Exemplos de filmes que usam o Kishōtenketsu

Parasita (2019)

O filme Parasita, dirigido por Bong Joon-ho, que ganhou a Palma de Ouro no Festival de Cannes e o Oscar de Melhor Filme. Sua estrutura pode ser vista através do modelo Kishōtenketsu:

  • Ki: Uma família pobre entra em contato com uma família rica.
  • Sho: A família pobre começa a explorar a família rica com esquemas e vigarices.
  • Ten: A família pobre descobre outra família ainda mais pobre vivendo secretamente na casa da família rica.
  • Ketsu: As tensões culminam num clímax sangrento durante uma festa de aniversário.

A Viagem de Chihiro (2001)

O filme de animação A Viagem de Chihiro, do Estúdio Ghibli, é outro exemplo:

  • Ki: Uma menina entra no mundo dos espíritos após seus pais serem transformados em porcos.
  • Sho: Para salvar seus pais, ela trabalha numa casa de banhos para deuses, encontrando aliados e cruzando-se com um espírito estranho.
  • Ten: O aliado da menina se transforma em um dragão e o espírito Sem Face entra em frenesi.
  • Ketsu: A menina salva seu amigo dragão e seus pais, retornando ao mundo normal.

Dias Perfeitos (2023)

O filme Dias Perfeitos, dirigido por Wim Wenders:

  • Ki: Hirayama trabalha como limpador de banheiros em Tóquio.
  • Sho: Ele parece satisfeito com sua vida simples. Segue um dia a dia estruturado e dedica seu tempo livre à paixão pela música e pelos livros.

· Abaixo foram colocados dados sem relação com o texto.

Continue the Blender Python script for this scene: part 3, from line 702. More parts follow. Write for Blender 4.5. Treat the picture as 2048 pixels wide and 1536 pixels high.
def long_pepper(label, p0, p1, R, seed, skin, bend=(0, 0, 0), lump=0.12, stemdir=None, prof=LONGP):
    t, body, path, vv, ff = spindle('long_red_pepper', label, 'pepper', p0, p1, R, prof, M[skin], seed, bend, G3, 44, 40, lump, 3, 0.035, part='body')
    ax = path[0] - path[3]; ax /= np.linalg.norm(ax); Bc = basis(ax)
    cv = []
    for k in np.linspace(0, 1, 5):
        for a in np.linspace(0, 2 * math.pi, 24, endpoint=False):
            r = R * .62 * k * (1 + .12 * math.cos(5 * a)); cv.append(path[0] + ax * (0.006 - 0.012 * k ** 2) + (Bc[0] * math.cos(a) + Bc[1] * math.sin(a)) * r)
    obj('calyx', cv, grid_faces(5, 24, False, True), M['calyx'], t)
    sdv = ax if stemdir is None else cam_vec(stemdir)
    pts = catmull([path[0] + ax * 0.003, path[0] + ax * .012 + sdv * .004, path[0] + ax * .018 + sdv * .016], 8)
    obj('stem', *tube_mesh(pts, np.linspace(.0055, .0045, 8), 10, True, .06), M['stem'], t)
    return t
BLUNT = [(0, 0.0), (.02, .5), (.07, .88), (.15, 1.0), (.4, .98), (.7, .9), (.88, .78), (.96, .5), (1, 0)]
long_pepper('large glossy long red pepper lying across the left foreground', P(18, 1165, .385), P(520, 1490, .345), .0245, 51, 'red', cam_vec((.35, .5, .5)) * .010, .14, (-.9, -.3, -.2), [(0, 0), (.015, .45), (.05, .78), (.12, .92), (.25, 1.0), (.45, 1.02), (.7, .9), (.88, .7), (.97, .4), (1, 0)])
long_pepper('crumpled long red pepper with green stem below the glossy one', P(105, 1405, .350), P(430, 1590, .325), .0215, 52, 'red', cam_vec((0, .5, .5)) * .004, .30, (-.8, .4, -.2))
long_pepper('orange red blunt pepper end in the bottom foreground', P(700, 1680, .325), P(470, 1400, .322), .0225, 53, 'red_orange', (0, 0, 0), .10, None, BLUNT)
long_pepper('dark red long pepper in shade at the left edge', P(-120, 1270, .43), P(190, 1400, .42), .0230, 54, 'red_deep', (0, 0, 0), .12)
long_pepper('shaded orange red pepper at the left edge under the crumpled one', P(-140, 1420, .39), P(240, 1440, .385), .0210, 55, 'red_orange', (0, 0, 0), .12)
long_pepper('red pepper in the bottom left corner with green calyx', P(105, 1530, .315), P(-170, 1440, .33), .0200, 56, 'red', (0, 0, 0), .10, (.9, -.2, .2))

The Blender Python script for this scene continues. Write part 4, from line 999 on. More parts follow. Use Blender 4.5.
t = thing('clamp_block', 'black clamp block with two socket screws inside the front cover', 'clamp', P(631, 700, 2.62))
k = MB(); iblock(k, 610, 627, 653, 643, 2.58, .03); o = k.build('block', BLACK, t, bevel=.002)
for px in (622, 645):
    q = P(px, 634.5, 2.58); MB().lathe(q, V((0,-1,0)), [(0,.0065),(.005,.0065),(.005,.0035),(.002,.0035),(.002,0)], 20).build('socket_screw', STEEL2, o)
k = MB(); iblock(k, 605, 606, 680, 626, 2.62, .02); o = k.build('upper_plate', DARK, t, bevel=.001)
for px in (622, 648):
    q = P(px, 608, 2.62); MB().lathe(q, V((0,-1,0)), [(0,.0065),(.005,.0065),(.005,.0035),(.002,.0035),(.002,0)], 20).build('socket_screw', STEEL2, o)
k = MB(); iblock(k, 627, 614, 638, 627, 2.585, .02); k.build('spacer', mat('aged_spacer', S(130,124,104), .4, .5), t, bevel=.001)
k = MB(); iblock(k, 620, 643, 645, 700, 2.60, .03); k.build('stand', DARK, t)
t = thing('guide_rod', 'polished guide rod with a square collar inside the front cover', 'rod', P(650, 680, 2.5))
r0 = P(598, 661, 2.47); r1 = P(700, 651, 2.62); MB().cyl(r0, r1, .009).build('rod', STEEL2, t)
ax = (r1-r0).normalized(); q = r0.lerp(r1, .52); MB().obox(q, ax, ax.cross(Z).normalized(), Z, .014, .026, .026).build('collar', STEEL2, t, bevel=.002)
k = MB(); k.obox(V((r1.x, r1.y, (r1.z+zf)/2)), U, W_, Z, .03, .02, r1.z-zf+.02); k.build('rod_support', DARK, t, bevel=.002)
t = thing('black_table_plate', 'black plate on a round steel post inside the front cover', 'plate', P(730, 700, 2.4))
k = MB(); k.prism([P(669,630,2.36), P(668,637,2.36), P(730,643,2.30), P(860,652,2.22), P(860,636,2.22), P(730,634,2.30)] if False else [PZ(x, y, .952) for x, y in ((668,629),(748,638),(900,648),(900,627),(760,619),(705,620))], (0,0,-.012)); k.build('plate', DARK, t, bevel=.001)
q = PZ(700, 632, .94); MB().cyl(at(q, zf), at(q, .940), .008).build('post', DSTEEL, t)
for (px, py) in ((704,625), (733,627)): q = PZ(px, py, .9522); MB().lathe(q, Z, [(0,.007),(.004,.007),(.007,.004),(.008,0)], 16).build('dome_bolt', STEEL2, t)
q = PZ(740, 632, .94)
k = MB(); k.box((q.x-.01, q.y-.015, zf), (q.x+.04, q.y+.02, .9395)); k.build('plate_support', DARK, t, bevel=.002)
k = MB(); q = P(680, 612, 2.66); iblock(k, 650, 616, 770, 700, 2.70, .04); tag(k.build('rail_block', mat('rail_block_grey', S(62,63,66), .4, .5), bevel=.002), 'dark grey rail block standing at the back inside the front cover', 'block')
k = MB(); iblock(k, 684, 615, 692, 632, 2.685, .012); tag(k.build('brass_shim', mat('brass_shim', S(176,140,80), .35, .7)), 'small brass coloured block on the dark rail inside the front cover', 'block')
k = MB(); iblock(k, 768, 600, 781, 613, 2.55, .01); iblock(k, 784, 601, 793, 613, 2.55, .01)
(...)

Hirayama também gosta de árvores e as fotografa.
  • Ten: Um dia recebe a visita inesperada da sua sobrinha e compartilha com ela seu estilo de vida, formando um laço familiar mais forte.
  • Ketsu: Os dias perfeitos acabam quando a irmã, mãe da sobrinha, chega e retira ela de sua vida. Hirayama começa a ver sua vida ruir e diversas reflexões surgem aos espectadores.

Comparação com as estruturas clássicas

Ao ler sobre o kishotenketsu, você notará que o modelo não é compatível com os ocidentais. Penso que o modelo oriental não possui pressa para nos mostrar o ponto de virada, primeiro este modelo apresentar toda a ambientação e fazer nos apaixonar pelos personagens.

Em suma, o Kishōtenketsu é mais uma ferramenta na nossa caixa de estruturas narrativas, como o modelo clássico de 3 atos, a Jornada do Herói, o Story Circle e outras abordagens. Todas são úteis, mas nenhuma substitui a capacidade de contar uma boa história. Afinal, você pode seguir todos os modelos a risca, mas a criatividade está em suas mãos.